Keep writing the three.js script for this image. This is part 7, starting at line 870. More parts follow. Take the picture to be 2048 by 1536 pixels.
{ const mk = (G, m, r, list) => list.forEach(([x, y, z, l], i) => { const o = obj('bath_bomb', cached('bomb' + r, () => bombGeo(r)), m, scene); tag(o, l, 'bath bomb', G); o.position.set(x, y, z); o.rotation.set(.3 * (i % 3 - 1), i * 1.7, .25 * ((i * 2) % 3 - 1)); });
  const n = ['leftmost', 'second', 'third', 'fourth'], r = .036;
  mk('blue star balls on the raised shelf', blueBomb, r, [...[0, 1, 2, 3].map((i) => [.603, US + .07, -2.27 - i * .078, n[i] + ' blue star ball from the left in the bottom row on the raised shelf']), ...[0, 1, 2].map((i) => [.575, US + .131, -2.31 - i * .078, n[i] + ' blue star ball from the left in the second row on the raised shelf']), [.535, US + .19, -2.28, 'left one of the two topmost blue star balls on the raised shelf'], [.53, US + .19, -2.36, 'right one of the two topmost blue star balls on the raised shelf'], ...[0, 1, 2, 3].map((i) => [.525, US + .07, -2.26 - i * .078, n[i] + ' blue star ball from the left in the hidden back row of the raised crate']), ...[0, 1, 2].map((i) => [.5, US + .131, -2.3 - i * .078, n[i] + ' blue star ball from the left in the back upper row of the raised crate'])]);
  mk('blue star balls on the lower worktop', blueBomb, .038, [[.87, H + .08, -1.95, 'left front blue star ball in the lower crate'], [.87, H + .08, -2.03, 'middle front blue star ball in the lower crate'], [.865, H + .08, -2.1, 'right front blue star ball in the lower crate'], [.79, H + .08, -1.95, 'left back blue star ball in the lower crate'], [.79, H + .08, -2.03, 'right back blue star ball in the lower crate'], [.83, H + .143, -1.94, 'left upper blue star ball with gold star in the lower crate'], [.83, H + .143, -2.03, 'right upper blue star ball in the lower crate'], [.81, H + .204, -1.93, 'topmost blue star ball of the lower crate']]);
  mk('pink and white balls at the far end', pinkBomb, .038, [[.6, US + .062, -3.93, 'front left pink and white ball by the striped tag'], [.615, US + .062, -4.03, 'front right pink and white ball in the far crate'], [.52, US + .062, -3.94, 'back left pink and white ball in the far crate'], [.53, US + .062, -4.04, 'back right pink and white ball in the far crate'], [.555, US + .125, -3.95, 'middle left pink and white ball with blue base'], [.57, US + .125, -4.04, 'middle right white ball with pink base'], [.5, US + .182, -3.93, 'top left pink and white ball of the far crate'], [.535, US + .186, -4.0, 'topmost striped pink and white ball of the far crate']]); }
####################
Write out all the data again, exactly as it appears.

■ Completed exercise
Keep writing the three.js script for this image. This is part 7, starting at line 870. More parts follow. Take the picture to be 2048 by 1536 pixels.
{ const mk = (G, m, r, list) => list.forEach(([x, y, z, l], i) => { const o = obj('bath_bomb', cached('bomb' + r, () => bombGeo(r)), m, scene); tag(o, l, 'bath bomb', G); o.position.set(x, y, z); o.rotation.set(.3 * (i % 3 - 1), i * 1.7, .25 * ((i * 2) % 3 - 1)); });
  const n = ['leftmost', 'second', 'third', 'fourth'], r = .036;
  mk('blue star balls on the raised shelf', blueBomb, r, [...[0, 1, 2, 3].map((i) => [.603, US + .07, -2.27 - i * .078, n[i] + ' blue star ball from the left in the bottom row on the raised shelf']), ...[0, 1, 2].map((i) => [.575, US + .131, -2.31 - i * .078, n[i] + ' blue star ball from the left in the second row on the raised shelf']), [.535, US + .19, -2.28, 'left one of the two topmost blue star balls on the raised shelf'], [.53, US + .19, -2.36, 'right one of the two topmost blue star balls on the raised shelf'], ...[0, 1, 2, 3].map((i) => [.525, US + .07, -2.26 - i * .078, n[i] + ' blue star ball from the left in the hidden back row of the raised crate']), ...[0, 1, 2].map((i) => [.5, US + .131, -2.3 - i * .078, n[i] + ' blue star ball from the left in the back upper row of the raised crate'])]);
  mk('blue star balls on the lower worktop', blueBomb, .038, [[.87, H + .08, -1.95, 'left front blue star ball in the lower crate'], [.87, H + .08, -2.03, 'middle front blue star ball in the lower crate'], [.865, H + .08, -2.1, 'right front blue star ball in the lower crate'], [.79, H + .08, -1.95, 'left back blue star ball in the lower crate'], [.79, H + .08, -2.03, 'right back blue star ball in the lower crate'], [.83, H + .143, -1.94, 'left upper blue star ball with gold star in the lower crate'], [.83, H + .143, -2.03, 'right upper blue star ball in the lower crate'], [.81, H + .204, -1.93, 'topmost blue star ball of the lower crate']]);
  mk('pink and white balls at the far end', pinkBomb, .038, [[.6, US + .062, -3.93, 'front left pink and white ball by the striped tag'], [.615, US + .062, -4.03, 'front right pink and white ball in the far crate'], [.52, US + .062, -3.94, 'back left pink and white ball in the far crate'], [.53, US + .062, -4.04, 'back right pink and white ball in the far crate'], [.555, US + .125, -3.95, 'middle left pink and white ball with blue base'], [.57, US + .125, -4.04, 'middle right white ball with pink base'], [.5, US + .182, -3.93, 'top left pink and white ball of the far crate'], [.535, US + .186, -4.0, 'topmost striped pink and white ball of the far crate']]); }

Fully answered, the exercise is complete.